Implementing in Java

To leverage Avro in Java, you must include the Avro library in your Maven or Gradle project.

Maven Dependency

<dependency>
    <groupId>org.apache.avro</groupId>
    <artifactId>avro</artifactId>
    <version>1.11.0</version> <!-- Use the latest stable version -->
</dependency>

Generating Java Classes from Schema

Avro provides a tool to generate Java classes from your schema files. You might run a command like this:

java -jar avro-tools-1.11.0.jar compile schema employee.avsc .

This will generate Java classes corresponding to the defined schemas.
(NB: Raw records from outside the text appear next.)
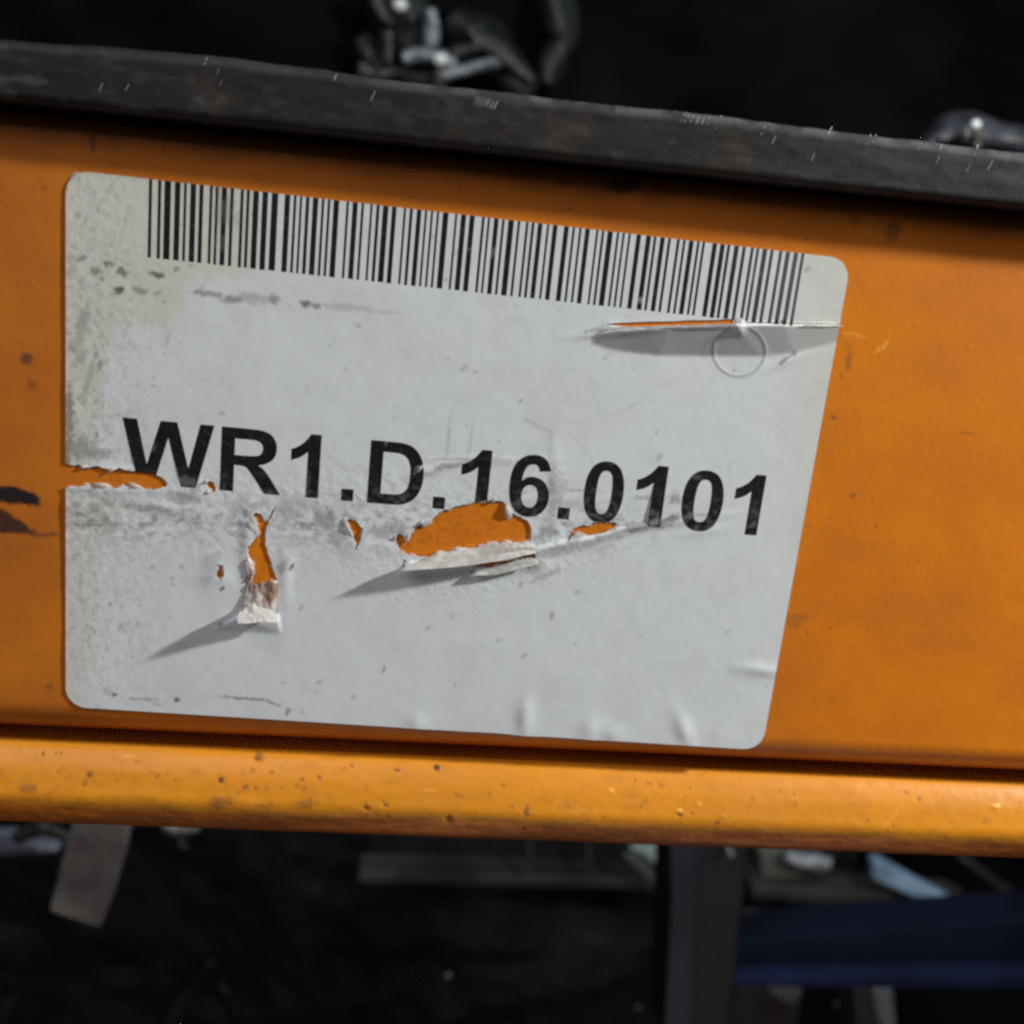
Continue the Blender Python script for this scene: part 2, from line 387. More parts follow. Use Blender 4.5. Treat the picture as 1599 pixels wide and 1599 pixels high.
def rail_bow(x): return np.interp(x, _q[:, 0], _q[:, 2])+.0052*(x-20)-zt+.12
for t in np.linspace(0, 90, 9): pr.append((RY+1.3-1.3*math.cos(math.radians(t)), zt-1.3+1.3*math.sin(math.radians(t))))
for y in np.linspace(RY+2, 16, 12): pr.append((y, zt))
pr = np.array(pr); xr = np.concatenate([np.linspace(-900, -62, 6)[:-1], np.arange(-62, 100, .3), np.linspace(100, 1000, 6)])
V = np.zeros((len(xr), len(pr), 3)); V[..., 0] = xr[:, None]; V[..., 1] = pr[None, :, 0]; V[..., 2] = pr[None, :, 1] - .0052*(xr[:, None]-20) + rail_bow(xr)[:, None]*((pr[None, :, 1]-zb)/(zt-zb))
def rail_relief(x, z): return .25*(fbm(x/9, z/3, 61, 3)-.5)+.04*(fbm(x/1.3, z/1.1, 62, 3)-.5)
V[..., 1] += rail_relief(V[..., 0], V[..., 2])*(pr[None, :, 0] < 2)
V[..., 2] += .3*(fbm(V[..., 0]/5, V[..., 0]*0, 65, 4)-.5)*(pr[None, :, 1] > zt-1.5)
px, py = proj(V)
scuff_pale = splat(px, py, [(30, 127, 46, 12, 0, .35), (15, 148, 16, 10, 0, .3), (312, 158, 12, 10, 0, .3), (345, 158, 10, 10, 0, .25), (215, 170, 30, 6, 5, .3), (755, 160, 20, 9, 10, .6), (1085, 182, 22, 6, 10, .5), (1120, 184, 7, 9, 0, .3)], .7)
edge = sstep(zt-1.6, zt-.3, V[..., 2]+.0052*(V[..., 0]-20)-rail_bow(V[..., 0]))
scuff_pale = np.maximum(scuff_pale, edge*(.12+.75*sstep(.38, .62, fbm(V[..., 0]/2.5, V[..., 2]/2, 71)))*.55*sstep(-40, 25, V[..., 0]+12*fbm(V[..., 0]/6, V[..., 0]*0, 4)))  # top edge paler in patches, more so towards the right
scuff_pale = np.maximum(scuff_pale, .12*sstep(.52, .72, fbm(V[..., 0]/2.2, V[..., 2]/1.2, 75)))
pit = splat(px, py, [(125, 85, 13, 18, 15, .9), (72, 90, 9, 12, 0, .5), (30, 134, 22, 9, 0, .8), (200, 138, 18, 14, 0, .8), (585, 180, 26, 14, -20, .5), (1200, 245, 20, 12, 0, .4), (900, 230, 40, 10, 5, .4), (1450, 270, 30, 14, 0, .4)], .8)
npmesh('rail_body', V.reshape(-1, 3), grid_faces(len(xr), len(pr)), STEEL, rail, dict(scuff_pale=scuff_pale, pit=pit))
streaks = [(322, 96, 11, .35), (341, 112, 9, .2), (345, 130, 8, .15), (158, 137, 13, .7), (199, 137, 11, .6), (583, 150, 15, .8), (524, 121, 9, .35), (762, 160, 10, .5), (769, 163, 11, .6), (775, 164, 13, .8), (1067, 184, 12, .7), (1073, 185, 12, .8),
         (1081, 186, 11, .6), (1090, 188, 10, .6), (1098, 190, 9, .5), (1107, 189, 11, .5), (1122, 191, 20, .6), (1192, 204, 13, .8), (1209, 219, 13, .7), (1270, 246, 12, .5), (1297, 204, 12, .5), (1357, 218, 15, .7), (1366, 216, 12, .5), (1437, 229, 10, .4),
         (1525, 234, 15, .7), (1547, 258, 16, .7), (1465, 250, 11, .4), (1512, 263, 11, .3), (1470, 230, 7, .4)]
vs, fs = [], []  # slanted highlights on the rail, modelled as thin bright slivers
for (x, y, ln, st) in streaks:
    wd = .45+.75*st; sx = .42+.1*random.random()
    q = [(x-ln*sx/2-wd/2, y+ln/2), (x-ln*sx/2+wd/2, y+ln/2), (x+ln*sx/2+wd/2, y-ln/2), (x+ln*sx/2-wd/2, y-ln/2)]
    b = len(vs); hh = .10+.02*random.random()
    for dd in (-.035, .05):
        for (a_, b_) in q:
            p_ = un(a_, b_, RY); top_ = zt-.0052*(p_[0]-20)+float(rail_bow(p_[0])); e_ = max(0., p_[2]-(top_-1.3))
            yy_ = RY+float(rail_relief(np.array([p_[0]]), np.array([p_[2]]))[0])+(1.3-math.sqrt(max(0., 1.69-min(e_, 1.29)**2)))+dd
            vs.append(un(a_, b_, yy_))
    fs += [[b, b+1, b+2, b+3], [b, b+4, b+5, b+1], [b+1, b+5, b+6, b+2], [b+2, b+6, b+7, b+3], [b+3, b+7, b+4, b]]
nk = npmesh('highlight_streak', np.array(vs), fs, STREAK, rail, smooth=False); nk['kind'] = 'stuff'

# ------------------------------------------------------------------ LABEL
# height of the paper above the beam, in picture raster (1 cell = 1 px of the photograph)
H = np.zeros((1600, 1600)); gx, gy = np.meshgrid(np.arange(1600.), np.arange(1600.))
def tri(a, b, c):
    (x1, y1, h1), (x2, y2, h2), (x3, y3, h3) = a, b, c
    xa, xb = int(min(x1, x2, x3))-1, int(max(x1, x2, x3))+2; ya, yb = int(min(y1, y2, y3))-1, int(max(y1, y2, y3))+2
    X_, Y_ = gx[ya:yb, xa:xb], gy[ya:yb, xa:xb]; d = (y2-y3)*(x1-x3)+(x3-x2)*(y1-y3)
    l1 = ((y2-y3)*(X_-x3)+(x3-x2)*(Y_-y3))/d; l2 = ((y3-y1)*(X_-x3)+(x1-x3)*(Y_-y3))/d; l3 = 1-l1-l2
    m = (l1 >= -1e-6) & (l2 >= -1e-6) & (l3 >= -1e-6)
    H[ya:yb, xa:xb][m] = np.maximum(H[ya:yb, xa:xb][m], (l1*h1+l2*h2+l3*h3)[m])
def strip(top, bot):
    for i in range(len(top)-1):
        tri(top[i], top[i+1], bot[i]); tri(top[i+1], bot[i+1], bot[i])
def blur(A, s):
    r = int(s*3)+1; kx = np.exp(-.5*(np.arange(-r, r+1)/s)**2); kx /= kx.sum()
    A = np.apply_along_axis(lambda m: np.convolve(m, kx, 'same'), 0, A)
    return np.apply_along_axis(lambda m: np.convolve(m, kx, 'same'), 1, A)
# lifted lower edge of the long slit (upper right)
strip([(935, 514, 0), (960, 511, .7), (985, 510, 1.3), (1047, 508, 1.9), (1150, 505, 2.1), (1225, 505, 1.9), (1290, 506, 1.2), (1335, 507, .7)],
      [(925, 530, 0), (940, 543, 0), (975, 550, 0), (1030, 556, 0), (1185, 557, 0), (1240, 551, 0), (1285, 540, 0), (1335, 524, 0)])
tri((330, 985, 0), (376, 962, .7), (440, 990, 0)); tri((376, 962, .7), (434, 962, .5), (440, 990, 0))
strip([(626, 886, 0), (640, 880, .7), (680, 876, .8), (735, 870, .7), (790, 862, .6), (838, 856, .6), (880, 846, .6), (930, 838, .6), (972, 824, .35), (1075, 812, 0)],
      [(618, 902, 0), (640, 908, 0), (690, 903, 0), (745, 898, 0), (792, 893, 0), (838, 886, 0), (880, 868, 0), (930, 853, 0), (985, 836, 0), (1075, 818, 0)])
H = blur(H, 1.9)
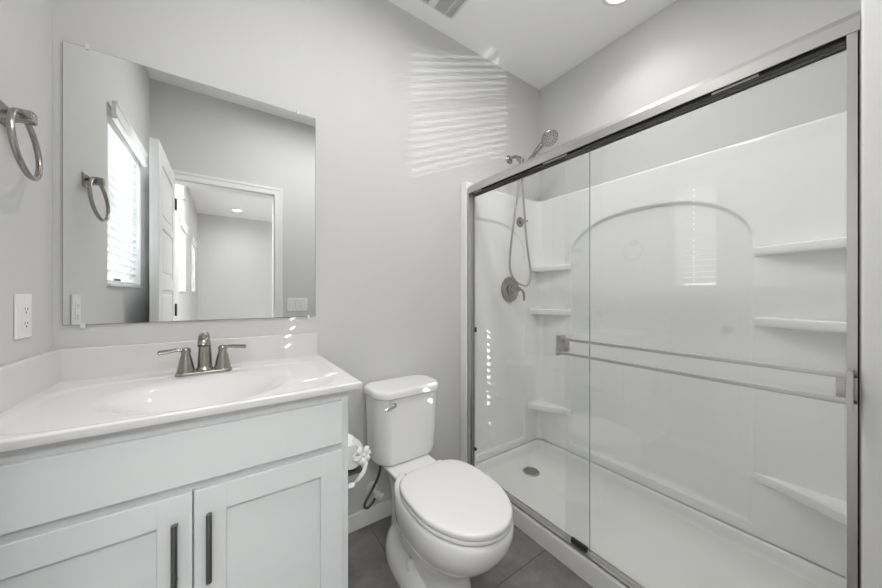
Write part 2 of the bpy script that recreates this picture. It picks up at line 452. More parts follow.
# ------------------------------------------------------------------ sink top with integral basin
CX0, CX1, CY0, CY1, CZ, CT = XL + .001, 0.353, 0.944, 1.4985, 0.885, 0.023
top = thing('integral_sink', (-.05, 1.2, CZ), 'glossy white sink top with oval basin and upstands on the grey vanity', 'sink')
def basin_h(x, y):
    bx, by, ax, ay = -.052, 1.150, .232, .190
    r = sqrt(((x - bx) / ax) ** 2 + ((y - by) / ay) ** 2)
    h = 0.0
    if r < 1.0: h = -0.105 * (1 - sstep(0.12, 1.0, r)) if r > .12 else -0.105
    # shallow dished ledge round the bowl
    r2 = (abs((x + .052) / .36) ** 5 + abs((y - 1.172) / .222) ** 5) ** .2
    h -= 0.0035 * (1 - sstep(0.92, 1.0, r2))
    return h
bm = B(); nx, ny = 150, 104; e = 0.006
xs = [CX0 + (CX1 - CX0 - e) * i / nx for i in range(nx + 1)]; ys = [CY0 + e + (CY1 - CY0 - e) * j / ny for j in range(ny + 1)]
G = [[bm.verts.new((x, y, CZ + basin_h(x, y))) for y in ys] for x in xs]
for i in range(nx):
    for j in range(ny): bm.faces.new((G[i][j], G[i + 1][j], G[i + 1][j + 1], G[i][j + 1]))
# rounded front and right edge going down to the underside
rim = [(x, ys[0], 'f') for x in xs] + [(xs[-1], y, 'r') for y in ys[1:]]
prev = [G[i][0] for i in range(nx + 1)] + [G[nx][j] for j in range(1, ny + 1)]
prof = [(e * sin(a), -e * (1 - cos(a))) for a in (pi / 8, pi / 4, 3 * pi / 8, pi / 2)] + [(e, -CT + .003), (e - .003, -CT), (-.03, -CT)]
for (ox, oz) in prof:
    cur = []
    for k, (x, y, s) in enumerate(rim):
        corner = (k == nx)
        dx = ox if (s == 'r' or corner) else 0.0; dy = -ox if (s == 'f') else 0.0
        if corner and ox > 0: dx, dy = ox * .8, -ox * .8
        cur.append(bm.verts.new((x + dx, y + dy, CZ + oz)))
    bridge(bm, prev, cur, False); prev = cur
bmesh.ops.recalc_face_normals(bm, faces=bm.faces)
obj('counter', bm, M['marble'], top, smooth=50)
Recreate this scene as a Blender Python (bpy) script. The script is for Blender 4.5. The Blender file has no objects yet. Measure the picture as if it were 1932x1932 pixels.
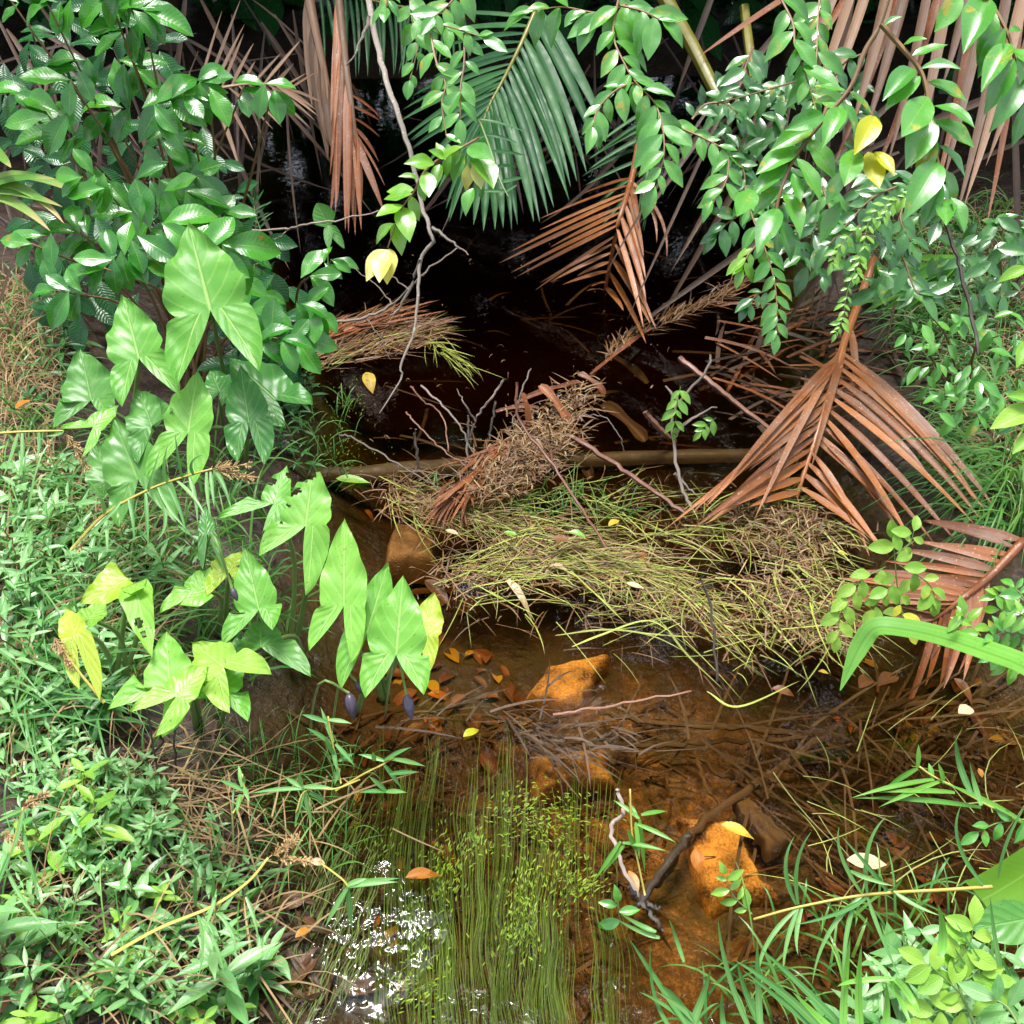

Example Code: Writing Avro Data

Now let's write some Avro data using our defined schemas:

import org.apache.avro.Schema;
import org.apache.avro.generic.GenericData;
import org.apache.avro.io.Encoder;
import org.apache.avro.io.EncoderFactory;
import org.apache.avro.specific.SpecificDatumWriter;
import org.apache.avro.specific.SpecificRecordBase;
import org.apache.avro.file.DataFileWriter;

import java.io.File;
import java.io.IOException;

public class AvroExample {
    public static void main(String[] args) {
        // First define the Schema
        String employeeSchemaString = "{...}"; // Add your Employee schema JSON here
        String departmentSchemaString = "{...}"; // Add your Department schema JSON here
        
        Schema employeeSchema = new Schema.Parser().parse(employeeSchemaString);
        Schema departmentSchema = new Schema.Parser().parse(departmentSchemaString);

        // Create employee
        GenericData.Record employee1 = new GenericData.Record(employeeSchema);
        employee1.put("id", 1);
        employee1.put("name", "John Doe");
        employee1.put("skills", Arrays.asList("Java", "Spring", "Hibernate"));

        // Create department
        GenericData.Record department = new GenericData.Record(departmentSchema);
        department.put("deptId", 101);
        department.put("deptName", "Software Engineering");
        department.put("employees", Arrays.asList(employee1));

        // Write to file
        try {
            DataFileWriter<GenericData.Record> dataFileWriter = new DataFileWriter<>(new SpecificDatumWriter<>());
            dataFileWriter.create(departmentSchema, new File("departments.avro"));
            dataFileWriter.append(department);
            dataFileWriter.close();
        } catch (IOException e) {
            e.printStackTrace();
        }
    }
}

Code Commentary

1. Schema Parsing: We parse the Avro schema from JSON strings.
2. Record Creation: We create GenericData.Record instances for both Employee and Department.
3. Data Writing: Finally, we use DataFileWriter to write the records to an Avro file.

Reading Avro Data

Reading Avro data is equally straightforward. Using the following snippet, you can read the data back:

import org.apache.avro.file.DataFileReader;
import org.apache.avro.specific.SpecificDatumReader;

import java.io.File;
import java.io.IOException;

public class AvroReadExample {
    public static void main(String[] args) {
        File file = new File("departments.avro");
        SpecificDatumReader<GenericData.Record> datumReader = new SpecificDatumReader<>();
        
        try (DataFileReader<GenericData.Record> dataFileReader = new DataFileReader<>(file, datumReader)) {
            while (dataFileReader.hasNext()) {
                GenericData.Record department = dataFileReader.next();
                System.out.println("Department: " + department);
            }
        } catch (IOException e) {
            e.printStackTrace();
        }
    }
}

Bringing It All Together

Avro provides an excellent way to define complex schemas, including lists of objects, which is invaluable in real-world applications involving nested data structures. By understanding how to set up Avro schemas and use them in Java, you can work with data more effectively.

For further reading, explore the Avro Maven Plugin and learn how to integrate Avro with more complicated systems, such as Apache Kafka for stream processing.

By mastering Avro and its schema definitions, you can unlock the potential of efficient, structured data interchange, a core part of modern data architecture. Happy coding!